Penilaian Investasi.
Investasi adalah aset
yang dimaksudkan untuk memperoleh manfaat ekonomik seperti bunga, dividen dan
royalti, atau manfaat sosial, sehingga dapat meningkatkan kemampuan pemerintah
dalam rangka pelayanan kepada masyarakat. Menurut PSAP Nomor 06, investasi
pemerintah terbagi menjadi investasi jangka pendek dan investasi jangka
panjang. Investasi jangka panjang sendiri terdiri dari investasi
non permanen dan investasi permanen. Bentuk investasi dapat bervariasi, seperti
investasi dalam saham, obligasi, dan deposito.

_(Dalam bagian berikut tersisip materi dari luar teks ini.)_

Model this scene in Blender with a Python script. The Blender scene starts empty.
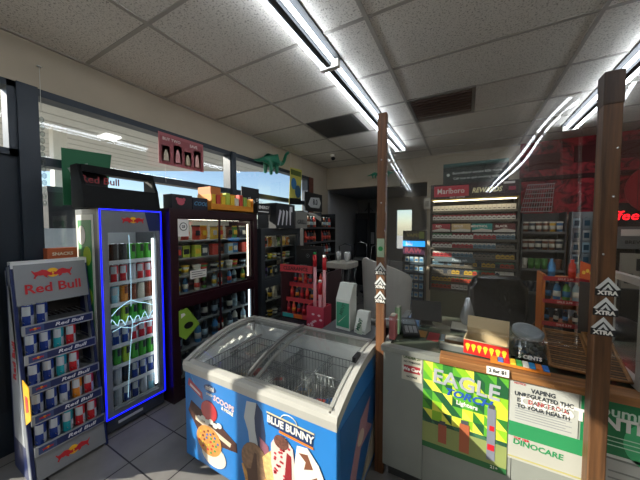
import bpy, bmesh, math, random
from mathutils import Vector, Matrix
random.seed(7)
SC = bpy.context.scene
COL = SC.collection
PI = math.pi

# ------------------------------------------------------------------ camera, sky, sun, exposure
cam_d = bpy.data.cameras.new('camera'); cam = bpy.data.objects.new('camera', cam_d); COL.objects.link(cam)
cam.location = (0, 0, 1.5)
cam.rotation_euler = (math.radians(90 - 2.5), 0, math.radians(28.8))
cam_d.sensor_width = 36; cam_d.lens = 266 / 640 * 36; cam_d.clip_start = 0.02; cam_d.clip_end = 500
SC.camera = cam
SC.view_settings.view_transform = 'Standard'; SC.view_settings.look = 'None'
SC.view_settings.gamma = 1; SC.view_settings.use_curve_mapping = False
SC.view_settings.exposure = 1.42
SC.cycles.use_denoising = True
SC.cycles.max_bounces = 8; SC.cycles.transparent_max_bounces = 24
SC.cycles.sample_clamp_indirect = 6

SUN = Vector((1.0, 0.70, -0.53)).normalized()
w = bpy.data.worlds.new('sky'); SC.world = w; w.use_nodes = True
nt = w.node_tree; nt.nodes.clear()
sk = nt.nodes.new('ShaderNodeTexSky'); sk.sky_type = 'NISHITA'; sk.sun_disc = False
sk.sun_elevation = math.radians(28); sk.sun_rotation = math.radians(235); sk.altitude = 300
sk.air_density = 1.0; sk.dust_density = 0.6; sk.ozone_density = 2.0
bg = nt.nodes.new('ShaderNodeBackground'); bg.inputs[1].default_value = 0.072
ow = nt.nodes.new('ShaderNodeOutputWorld')
nt.links.new(sk.outputs[0], bg.inputs[0]); nt.links.new(bg.outputs[0], ow.inputs[0])
sd = bpy.data.lights.new('sun', 'SUN'); sd.energy = 3.8; sd.angle = math.radians(0.6); sd.color = (1, .93, .8)
so = bpy.data.objects.new('sun', sd); COL.objects.link(so)
so.rotation_euler = SUN.to_track_quat('-Z', 'Y').to_euler(); so.location = (-8, -6, 6)

TUBE_POWER = 6.0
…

Sebagaimana aset lainnya,
investasi akan diukur sesuai dengan harga perolehannya. Dalam hal merupakan
investasi jangka pendek non-saham (misalnya deposito), investasi tersebut diukur
berdasarkan nilai nominalnya. Namun demikian, penilaian terhadap akun ini
diperlukan dalam beberapa kondisi, yaitu apabila investasi diperoleh tanpa
nilai perolehan atau ketika investasi tersebut tidak mempunyai pasar aktif yang
dapat membentuk nilai pasarnya. Dalam keadaan yang terakhir ini, selain
menggunakan nilai wajar, pengukuran investasi dapat juga menggunakan nilai
nominal atau nilai tercatat (book value).
3.
Penilaian Aset Tetap
Aset tetap adalah aset berwujud yang
mempunyai masa manfaat lebih dari 12 bulan untuk digunakan dalam kegiatan
pemerintah atau dimanfaatkan oleh masyarakat umum. Aset tetap ini menurut PSAP
Nomor 07, terdiri atas tanah, peralatan dan mesin, gedung dan bangunan, jalan,
irigasi, dan jaringan, aset tetap lainnya, dan konstruksi dalam pengerjaan
(KDP). Dalam pengukurannya, prinsip dasar yang dipakai adalah bahwa aset tetap
dinilai dengan biaya perolehannya. Namun, apabila ketentuan ini tidak dapat
diberlakukan, nilai aset tetap akan didasarkan pada nilai wajar saat perolehan.
Dalam hal terakhir inilah, penilaian terhadap jenis aset ini menjadi relevan.